Im Rahmen einer Untersuchung im vergangenen Jahr wurde festgestellt, dass 18 Prozent der Zigarettenpackungen in Deutschland nicht hierzulande versteuert wurden. Und der illegale Zigarettenhandel nimmt weiter zu. Es sieht aus, als würde das nie enden.

Haben Sie eine Erklärung dafür?

Es gibt innerhalb der EU deutliche Preisunterschiede bei Zigaretten. Während man in Deutschland für die günstigsten Zigaretten 3,50 Euro zahlt, bekommt man in den osteuropäischen Nachbarstaaten schon Zigaretten für einen Euro. Das andere Problem ist, dass es kaum mehr sichtbare Landesgrenzen gibt. Deshalb ist es leicht, Zigaretten illegal ins Land zu bringen.

Was ist der Ausweg?

Ich erwarte von der Regierung, dass sie etwas gegen den Schmuggel unternimmt. Deutschland lässt sich jedes Jahr etwa vier Milliarden Euro an Steuern entgehen. Die Regierung muss die Sache einfach ernster nehmen und schärfere Kontrollen vornehmen.
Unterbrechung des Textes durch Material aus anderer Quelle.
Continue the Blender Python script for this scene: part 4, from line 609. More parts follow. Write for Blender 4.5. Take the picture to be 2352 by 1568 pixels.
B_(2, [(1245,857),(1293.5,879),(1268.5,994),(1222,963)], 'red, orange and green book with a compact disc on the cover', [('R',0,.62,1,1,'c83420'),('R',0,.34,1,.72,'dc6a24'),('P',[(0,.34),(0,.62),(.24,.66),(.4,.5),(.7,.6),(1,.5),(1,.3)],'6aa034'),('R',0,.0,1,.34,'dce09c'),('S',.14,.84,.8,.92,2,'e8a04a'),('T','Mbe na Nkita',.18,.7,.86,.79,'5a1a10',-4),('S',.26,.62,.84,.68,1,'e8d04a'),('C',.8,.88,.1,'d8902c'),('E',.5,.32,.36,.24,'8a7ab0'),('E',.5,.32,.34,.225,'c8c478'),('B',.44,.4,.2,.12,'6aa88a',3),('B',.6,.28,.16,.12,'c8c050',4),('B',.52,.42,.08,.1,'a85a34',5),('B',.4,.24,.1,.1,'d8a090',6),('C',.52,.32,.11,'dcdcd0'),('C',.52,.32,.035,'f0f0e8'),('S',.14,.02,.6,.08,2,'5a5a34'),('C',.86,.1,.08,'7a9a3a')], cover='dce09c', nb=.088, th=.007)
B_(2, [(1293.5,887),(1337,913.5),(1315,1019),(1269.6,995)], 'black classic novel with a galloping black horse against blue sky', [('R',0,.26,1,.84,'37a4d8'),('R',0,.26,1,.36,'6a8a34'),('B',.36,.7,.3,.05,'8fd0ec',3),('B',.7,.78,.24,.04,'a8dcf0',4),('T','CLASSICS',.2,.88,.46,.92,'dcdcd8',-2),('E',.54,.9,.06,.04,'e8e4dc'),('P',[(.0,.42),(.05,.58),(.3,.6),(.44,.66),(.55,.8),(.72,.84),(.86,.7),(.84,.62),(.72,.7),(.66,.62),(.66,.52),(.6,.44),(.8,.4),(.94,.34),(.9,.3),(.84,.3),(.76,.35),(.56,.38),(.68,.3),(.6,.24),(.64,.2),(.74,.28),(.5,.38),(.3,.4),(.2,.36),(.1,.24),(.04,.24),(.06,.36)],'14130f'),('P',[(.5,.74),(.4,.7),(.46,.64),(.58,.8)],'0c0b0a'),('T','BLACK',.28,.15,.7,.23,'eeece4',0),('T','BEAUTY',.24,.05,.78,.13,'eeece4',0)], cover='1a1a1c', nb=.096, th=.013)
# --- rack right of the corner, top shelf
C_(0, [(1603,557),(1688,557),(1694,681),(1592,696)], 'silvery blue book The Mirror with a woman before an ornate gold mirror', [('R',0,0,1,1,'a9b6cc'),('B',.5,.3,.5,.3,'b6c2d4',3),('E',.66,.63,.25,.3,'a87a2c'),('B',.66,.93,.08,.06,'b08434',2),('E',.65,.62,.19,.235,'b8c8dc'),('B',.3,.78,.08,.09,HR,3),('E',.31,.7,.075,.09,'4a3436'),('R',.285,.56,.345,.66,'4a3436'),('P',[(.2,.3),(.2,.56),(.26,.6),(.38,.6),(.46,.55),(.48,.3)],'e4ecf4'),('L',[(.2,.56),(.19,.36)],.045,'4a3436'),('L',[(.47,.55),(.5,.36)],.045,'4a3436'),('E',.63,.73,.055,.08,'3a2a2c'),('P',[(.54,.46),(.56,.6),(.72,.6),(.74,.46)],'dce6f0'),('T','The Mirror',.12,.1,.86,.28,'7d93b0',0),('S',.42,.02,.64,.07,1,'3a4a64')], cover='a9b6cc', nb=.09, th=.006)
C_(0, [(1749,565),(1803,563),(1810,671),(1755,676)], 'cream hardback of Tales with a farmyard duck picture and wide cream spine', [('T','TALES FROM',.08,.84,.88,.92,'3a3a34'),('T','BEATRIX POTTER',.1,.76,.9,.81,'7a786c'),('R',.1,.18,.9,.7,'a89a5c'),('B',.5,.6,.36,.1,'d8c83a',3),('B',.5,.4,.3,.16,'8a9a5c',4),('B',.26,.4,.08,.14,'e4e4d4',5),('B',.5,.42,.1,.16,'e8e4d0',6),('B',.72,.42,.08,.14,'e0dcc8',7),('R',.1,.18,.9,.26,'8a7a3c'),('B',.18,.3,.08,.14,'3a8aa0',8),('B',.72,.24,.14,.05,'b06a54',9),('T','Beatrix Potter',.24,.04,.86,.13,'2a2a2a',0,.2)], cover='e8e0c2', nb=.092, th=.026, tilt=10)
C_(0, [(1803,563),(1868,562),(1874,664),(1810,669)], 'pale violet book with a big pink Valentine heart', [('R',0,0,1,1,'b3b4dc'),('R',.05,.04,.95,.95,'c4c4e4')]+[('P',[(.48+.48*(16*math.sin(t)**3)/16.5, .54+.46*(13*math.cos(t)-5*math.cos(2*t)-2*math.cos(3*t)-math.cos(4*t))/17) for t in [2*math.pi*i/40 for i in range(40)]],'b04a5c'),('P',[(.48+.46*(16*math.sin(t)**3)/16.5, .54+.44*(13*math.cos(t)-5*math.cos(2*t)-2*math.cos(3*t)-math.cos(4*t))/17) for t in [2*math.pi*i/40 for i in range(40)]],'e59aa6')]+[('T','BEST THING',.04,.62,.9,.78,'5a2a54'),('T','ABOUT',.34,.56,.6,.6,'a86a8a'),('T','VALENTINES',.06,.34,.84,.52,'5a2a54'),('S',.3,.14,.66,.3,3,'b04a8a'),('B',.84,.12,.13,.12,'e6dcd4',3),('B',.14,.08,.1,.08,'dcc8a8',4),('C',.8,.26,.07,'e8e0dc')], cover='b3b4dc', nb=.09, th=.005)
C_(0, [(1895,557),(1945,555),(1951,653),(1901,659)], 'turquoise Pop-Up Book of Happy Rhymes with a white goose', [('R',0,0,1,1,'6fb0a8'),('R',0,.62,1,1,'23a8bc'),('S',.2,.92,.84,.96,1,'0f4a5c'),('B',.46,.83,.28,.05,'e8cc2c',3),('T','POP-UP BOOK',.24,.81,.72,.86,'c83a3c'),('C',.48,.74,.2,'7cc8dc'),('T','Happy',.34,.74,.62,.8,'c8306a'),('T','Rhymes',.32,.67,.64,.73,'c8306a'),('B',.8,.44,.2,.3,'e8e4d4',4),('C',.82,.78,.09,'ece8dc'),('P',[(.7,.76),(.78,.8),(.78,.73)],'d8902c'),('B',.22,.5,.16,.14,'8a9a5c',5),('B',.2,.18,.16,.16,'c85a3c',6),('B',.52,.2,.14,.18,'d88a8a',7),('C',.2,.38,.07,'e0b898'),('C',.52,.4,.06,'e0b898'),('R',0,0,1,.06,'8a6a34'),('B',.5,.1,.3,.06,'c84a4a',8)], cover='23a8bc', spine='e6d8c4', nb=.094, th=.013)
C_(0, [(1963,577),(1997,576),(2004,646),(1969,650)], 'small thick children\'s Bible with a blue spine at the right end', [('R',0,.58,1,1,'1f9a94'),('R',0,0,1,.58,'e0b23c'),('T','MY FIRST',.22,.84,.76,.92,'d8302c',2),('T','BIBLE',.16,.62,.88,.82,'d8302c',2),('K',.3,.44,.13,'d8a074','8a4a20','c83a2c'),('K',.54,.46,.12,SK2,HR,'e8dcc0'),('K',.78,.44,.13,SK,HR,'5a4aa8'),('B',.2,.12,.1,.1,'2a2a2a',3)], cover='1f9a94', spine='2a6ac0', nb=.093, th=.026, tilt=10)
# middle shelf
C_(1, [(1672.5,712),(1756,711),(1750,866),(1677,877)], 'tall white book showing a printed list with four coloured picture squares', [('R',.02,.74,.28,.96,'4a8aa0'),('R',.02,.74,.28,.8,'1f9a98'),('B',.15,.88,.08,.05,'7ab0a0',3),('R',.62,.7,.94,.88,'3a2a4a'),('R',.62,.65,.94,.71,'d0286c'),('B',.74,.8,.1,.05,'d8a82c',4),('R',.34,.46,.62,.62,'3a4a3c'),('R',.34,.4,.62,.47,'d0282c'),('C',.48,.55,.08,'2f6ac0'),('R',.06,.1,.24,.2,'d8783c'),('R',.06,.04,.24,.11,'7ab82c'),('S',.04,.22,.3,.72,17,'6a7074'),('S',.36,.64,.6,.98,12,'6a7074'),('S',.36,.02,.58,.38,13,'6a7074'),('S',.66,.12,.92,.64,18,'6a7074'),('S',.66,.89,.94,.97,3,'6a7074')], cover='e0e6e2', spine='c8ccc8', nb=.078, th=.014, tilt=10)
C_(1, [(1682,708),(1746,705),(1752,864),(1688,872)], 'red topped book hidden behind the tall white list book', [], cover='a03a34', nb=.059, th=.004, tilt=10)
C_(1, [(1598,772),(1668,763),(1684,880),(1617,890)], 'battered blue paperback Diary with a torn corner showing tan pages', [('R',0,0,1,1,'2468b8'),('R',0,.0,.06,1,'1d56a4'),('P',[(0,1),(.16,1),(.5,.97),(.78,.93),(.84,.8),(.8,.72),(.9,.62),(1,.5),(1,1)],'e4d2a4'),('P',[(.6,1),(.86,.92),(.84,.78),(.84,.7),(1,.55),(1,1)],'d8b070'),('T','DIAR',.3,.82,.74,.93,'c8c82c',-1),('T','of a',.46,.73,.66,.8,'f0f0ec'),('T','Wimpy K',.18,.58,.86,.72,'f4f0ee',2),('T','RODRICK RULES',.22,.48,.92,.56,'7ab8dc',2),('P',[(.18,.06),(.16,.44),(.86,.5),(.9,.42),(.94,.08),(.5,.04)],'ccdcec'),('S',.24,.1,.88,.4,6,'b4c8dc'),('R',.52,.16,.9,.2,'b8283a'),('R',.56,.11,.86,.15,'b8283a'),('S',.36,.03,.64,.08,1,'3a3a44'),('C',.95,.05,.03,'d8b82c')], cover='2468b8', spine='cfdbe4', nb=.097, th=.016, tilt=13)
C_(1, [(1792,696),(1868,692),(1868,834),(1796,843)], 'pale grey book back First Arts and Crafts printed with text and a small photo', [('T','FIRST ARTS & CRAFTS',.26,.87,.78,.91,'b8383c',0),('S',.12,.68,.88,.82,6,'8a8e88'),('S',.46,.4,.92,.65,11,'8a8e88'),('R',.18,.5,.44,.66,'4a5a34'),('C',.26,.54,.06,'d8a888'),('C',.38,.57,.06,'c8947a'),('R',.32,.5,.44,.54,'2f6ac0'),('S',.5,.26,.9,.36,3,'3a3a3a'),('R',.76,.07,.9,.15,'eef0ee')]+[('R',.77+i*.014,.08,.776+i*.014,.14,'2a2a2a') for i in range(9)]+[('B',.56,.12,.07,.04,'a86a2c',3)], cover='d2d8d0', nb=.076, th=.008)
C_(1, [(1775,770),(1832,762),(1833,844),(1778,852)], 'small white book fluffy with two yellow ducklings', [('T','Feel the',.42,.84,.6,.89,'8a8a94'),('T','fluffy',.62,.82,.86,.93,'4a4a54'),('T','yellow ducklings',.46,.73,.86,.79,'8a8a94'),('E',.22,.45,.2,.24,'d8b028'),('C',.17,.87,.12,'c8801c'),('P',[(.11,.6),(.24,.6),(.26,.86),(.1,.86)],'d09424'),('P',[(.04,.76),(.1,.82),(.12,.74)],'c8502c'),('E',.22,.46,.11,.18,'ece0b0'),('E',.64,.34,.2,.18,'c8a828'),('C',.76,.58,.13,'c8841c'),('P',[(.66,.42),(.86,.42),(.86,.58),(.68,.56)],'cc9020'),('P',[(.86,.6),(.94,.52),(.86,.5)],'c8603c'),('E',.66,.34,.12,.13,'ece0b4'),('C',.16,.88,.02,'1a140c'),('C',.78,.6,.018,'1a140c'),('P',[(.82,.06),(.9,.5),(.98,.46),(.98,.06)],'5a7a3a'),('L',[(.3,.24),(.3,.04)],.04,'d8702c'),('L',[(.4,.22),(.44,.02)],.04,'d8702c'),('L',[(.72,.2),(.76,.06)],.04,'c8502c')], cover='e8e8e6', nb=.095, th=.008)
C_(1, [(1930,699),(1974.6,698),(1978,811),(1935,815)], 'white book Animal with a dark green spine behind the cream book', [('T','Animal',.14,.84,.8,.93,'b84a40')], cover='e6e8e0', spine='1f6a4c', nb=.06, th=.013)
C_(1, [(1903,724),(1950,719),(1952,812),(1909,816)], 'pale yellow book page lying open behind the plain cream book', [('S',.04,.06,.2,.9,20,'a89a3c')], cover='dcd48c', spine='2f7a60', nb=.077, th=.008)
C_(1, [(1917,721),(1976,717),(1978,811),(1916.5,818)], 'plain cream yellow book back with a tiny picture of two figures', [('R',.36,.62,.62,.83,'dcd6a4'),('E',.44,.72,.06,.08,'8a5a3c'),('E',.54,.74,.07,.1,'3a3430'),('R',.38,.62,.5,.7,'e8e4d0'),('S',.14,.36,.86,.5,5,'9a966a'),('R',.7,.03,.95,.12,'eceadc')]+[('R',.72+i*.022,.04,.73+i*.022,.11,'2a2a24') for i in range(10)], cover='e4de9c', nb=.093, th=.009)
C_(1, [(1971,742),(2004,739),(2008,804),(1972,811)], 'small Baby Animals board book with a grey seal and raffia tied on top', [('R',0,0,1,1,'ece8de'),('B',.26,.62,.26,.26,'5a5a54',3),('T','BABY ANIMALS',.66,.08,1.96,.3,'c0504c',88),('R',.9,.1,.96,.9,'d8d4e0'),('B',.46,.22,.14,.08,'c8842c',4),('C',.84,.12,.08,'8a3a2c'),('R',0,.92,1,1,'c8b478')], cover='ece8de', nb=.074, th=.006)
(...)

Es ist auch ein Fehler, die Einfuhrbegrenzung von Zigaretten für Privatpersonen aus Tschechien oder Polen 2007 aufzuheben.

Sie drucken seit kurzem Sicherheitscodes auf Ihre Zigarettenpackungen. Verbraucher können den Code telefonisch überprüfen lassen, um zu erfahren, ob sie ein geschmuggeltes oder sogar gefälschtes Produkt gekauft haben. Wie ist die Resonanz?

Wir stecken noch in der Testphase bei den Marken Marlboro und L&M. Wenn wir sicher sind, dass das System funktioniert, werden wir es auf andere Marken und Länder übertragen. Momentan melden sich pro Woche etwa 100 Anrufer. Ein kleiner Anteil der Verpackungen ist tatsächlich illegal.

Sie haben angekündigt, Ihr Werk in München 2009 zu schließen. Welche Zukunft hat der Standort Berlin?

Berlin boomt. Hier wird zu einem großen Teil für den Export produziert, sogar mehr, als für Deutschland hergestellt wird. Der Standort Berlin ist extrem gut aufgestellt.

Das Gespräch führten Yasmin El-Sharif und Jens Mühling.